Close to five years ago now, Jackie-O Motherfucker’s most recent studio record Bloom was among the first fifty or so releases I reviewed for this site. Even then the music of PNW legends had been near and dear to me for some time, and now, despite a lack of any more new material, their influence is still felt in both my own life and the music I listen to. The ramshackle improvisational collective had many peaks throughout their tenure, but that of 1999–2002 (more like a plateau, really), which generated the hallowed trifecta of Fig. 5The Magick Fire Music, and Liberation, is truly one for the books. According to Byron Colley’s liner notes, Manual of the Bayonet “is hopefully just the first volume of archival recordings by this most excellent destructo-unit,” and so, assuming he is more in the know than I, it’s more likely than ever that any gaps in the JOMF oeuvre will be filled in, and richly so.

Interestingly enough, this LP from Feeding Tube not only offers fresh, unheard helpings of the hypnotic drone-folk jams that cemented them as New Weird America legends, but also looks ahead to styles that would be later explored in offshoot projects like Black Magic Disco and Evolutionary Jass Band. It would be hard to overstate the importance of John Flaming’s alto sax playing to the group’s sound at the time (I’m 90% sure it’s him playing it on “Amazing Grace”), and it’s present in spades here.
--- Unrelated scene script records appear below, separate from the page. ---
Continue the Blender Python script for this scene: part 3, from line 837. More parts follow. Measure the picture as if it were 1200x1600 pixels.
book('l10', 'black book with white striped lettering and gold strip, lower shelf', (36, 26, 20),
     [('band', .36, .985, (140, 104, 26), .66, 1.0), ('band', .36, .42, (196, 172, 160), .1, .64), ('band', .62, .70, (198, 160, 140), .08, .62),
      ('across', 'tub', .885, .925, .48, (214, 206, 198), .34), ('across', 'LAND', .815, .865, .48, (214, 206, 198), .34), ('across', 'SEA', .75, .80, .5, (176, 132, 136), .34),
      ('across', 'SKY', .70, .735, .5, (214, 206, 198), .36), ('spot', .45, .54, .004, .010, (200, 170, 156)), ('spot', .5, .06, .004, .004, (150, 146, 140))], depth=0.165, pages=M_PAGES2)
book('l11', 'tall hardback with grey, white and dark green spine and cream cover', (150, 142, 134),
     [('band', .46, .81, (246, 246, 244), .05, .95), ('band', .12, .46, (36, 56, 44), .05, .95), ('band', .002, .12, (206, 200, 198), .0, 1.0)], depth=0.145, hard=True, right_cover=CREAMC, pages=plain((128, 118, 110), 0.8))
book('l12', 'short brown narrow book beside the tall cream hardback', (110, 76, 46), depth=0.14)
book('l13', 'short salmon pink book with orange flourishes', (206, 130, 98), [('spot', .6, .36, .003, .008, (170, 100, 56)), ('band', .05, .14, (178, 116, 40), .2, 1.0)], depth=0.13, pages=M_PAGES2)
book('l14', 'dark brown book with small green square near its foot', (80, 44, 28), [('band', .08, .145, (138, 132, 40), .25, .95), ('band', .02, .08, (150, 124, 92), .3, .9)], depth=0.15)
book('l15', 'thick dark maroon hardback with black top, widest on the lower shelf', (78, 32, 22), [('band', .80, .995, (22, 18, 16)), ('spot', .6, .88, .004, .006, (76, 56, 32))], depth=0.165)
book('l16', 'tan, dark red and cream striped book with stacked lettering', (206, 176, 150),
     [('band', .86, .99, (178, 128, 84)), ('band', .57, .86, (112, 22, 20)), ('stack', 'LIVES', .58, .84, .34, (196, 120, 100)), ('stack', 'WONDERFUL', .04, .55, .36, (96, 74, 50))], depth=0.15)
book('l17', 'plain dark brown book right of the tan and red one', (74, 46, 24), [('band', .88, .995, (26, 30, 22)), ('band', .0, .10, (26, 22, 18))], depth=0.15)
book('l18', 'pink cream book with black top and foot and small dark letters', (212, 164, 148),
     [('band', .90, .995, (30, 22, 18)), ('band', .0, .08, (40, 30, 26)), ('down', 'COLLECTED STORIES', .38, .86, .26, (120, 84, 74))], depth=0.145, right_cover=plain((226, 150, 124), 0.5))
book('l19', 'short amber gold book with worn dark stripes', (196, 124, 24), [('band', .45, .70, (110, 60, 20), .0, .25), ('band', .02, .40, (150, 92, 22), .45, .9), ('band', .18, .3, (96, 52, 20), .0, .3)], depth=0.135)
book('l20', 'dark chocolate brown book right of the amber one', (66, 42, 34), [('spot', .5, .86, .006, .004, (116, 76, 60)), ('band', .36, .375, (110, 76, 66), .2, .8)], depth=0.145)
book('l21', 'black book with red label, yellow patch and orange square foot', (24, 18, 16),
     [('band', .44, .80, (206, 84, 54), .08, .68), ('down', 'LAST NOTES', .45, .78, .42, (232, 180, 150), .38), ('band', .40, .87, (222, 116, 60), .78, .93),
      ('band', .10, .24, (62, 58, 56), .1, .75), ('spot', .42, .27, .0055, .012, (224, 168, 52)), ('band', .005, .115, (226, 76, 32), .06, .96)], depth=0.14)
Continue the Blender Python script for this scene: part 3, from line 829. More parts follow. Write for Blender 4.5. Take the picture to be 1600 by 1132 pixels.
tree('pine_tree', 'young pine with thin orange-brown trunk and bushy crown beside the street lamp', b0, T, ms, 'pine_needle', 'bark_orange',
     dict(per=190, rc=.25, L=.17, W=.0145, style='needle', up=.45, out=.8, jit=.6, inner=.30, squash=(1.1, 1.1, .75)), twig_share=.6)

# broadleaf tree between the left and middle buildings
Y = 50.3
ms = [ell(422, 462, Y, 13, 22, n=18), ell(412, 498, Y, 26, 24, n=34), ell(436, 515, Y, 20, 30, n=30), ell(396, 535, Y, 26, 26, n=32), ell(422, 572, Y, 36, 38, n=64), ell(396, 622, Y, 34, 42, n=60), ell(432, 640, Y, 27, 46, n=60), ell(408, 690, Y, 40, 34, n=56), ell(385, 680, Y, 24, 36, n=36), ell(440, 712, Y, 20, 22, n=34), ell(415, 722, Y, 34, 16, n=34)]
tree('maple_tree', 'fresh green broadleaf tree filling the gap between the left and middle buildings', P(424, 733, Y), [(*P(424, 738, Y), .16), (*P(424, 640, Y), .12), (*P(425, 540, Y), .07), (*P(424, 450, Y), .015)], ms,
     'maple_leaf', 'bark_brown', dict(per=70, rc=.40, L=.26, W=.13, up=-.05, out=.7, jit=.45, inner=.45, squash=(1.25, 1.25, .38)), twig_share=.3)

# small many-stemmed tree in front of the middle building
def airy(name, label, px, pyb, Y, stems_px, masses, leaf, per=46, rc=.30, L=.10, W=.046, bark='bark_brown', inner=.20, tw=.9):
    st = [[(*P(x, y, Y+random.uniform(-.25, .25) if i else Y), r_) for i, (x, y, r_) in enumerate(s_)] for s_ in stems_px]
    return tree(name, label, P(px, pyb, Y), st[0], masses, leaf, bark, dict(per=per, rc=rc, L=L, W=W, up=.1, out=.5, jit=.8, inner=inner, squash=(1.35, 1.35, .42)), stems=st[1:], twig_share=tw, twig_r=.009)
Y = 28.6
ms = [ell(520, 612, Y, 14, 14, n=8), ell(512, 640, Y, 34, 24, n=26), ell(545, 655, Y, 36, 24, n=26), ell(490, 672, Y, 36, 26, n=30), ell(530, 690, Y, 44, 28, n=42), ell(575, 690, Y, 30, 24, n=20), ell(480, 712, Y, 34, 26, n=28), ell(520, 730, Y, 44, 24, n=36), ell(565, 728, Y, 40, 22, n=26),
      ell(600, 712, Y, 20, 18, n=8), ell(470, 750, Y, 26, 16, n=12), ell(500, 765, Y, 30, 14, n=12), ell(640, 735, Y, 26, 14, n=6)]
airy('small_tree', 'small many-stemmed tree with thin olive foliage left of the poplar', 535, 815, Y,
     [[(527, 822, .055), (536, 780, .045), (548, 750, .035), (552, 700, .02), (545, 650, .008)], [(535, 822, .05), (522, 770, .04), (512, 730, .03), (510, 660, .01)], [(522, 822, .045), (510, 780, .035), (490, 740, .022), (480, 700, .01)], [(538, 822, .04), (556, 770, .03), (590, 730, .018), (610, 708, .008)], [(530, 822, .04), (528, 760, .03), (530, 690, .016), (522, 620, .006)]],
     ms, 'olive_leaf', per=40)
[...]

Side B alone is “She Cuts Heart Shapes” is a real burner and an easy new favorite, evoking the irresistible dynamic build of “Black Squirrels” as it surges toward a majestic conclusion, and “Red Slipper Ritual,” well… if you’re already a fan, let’s just say it’ll make you feel extremely validated for that choice. Stuffed with both the catchall eclecticism of a faithful retrospective exhumation and the unified momentum of an album, Manual of the Bayonet is not to be missed.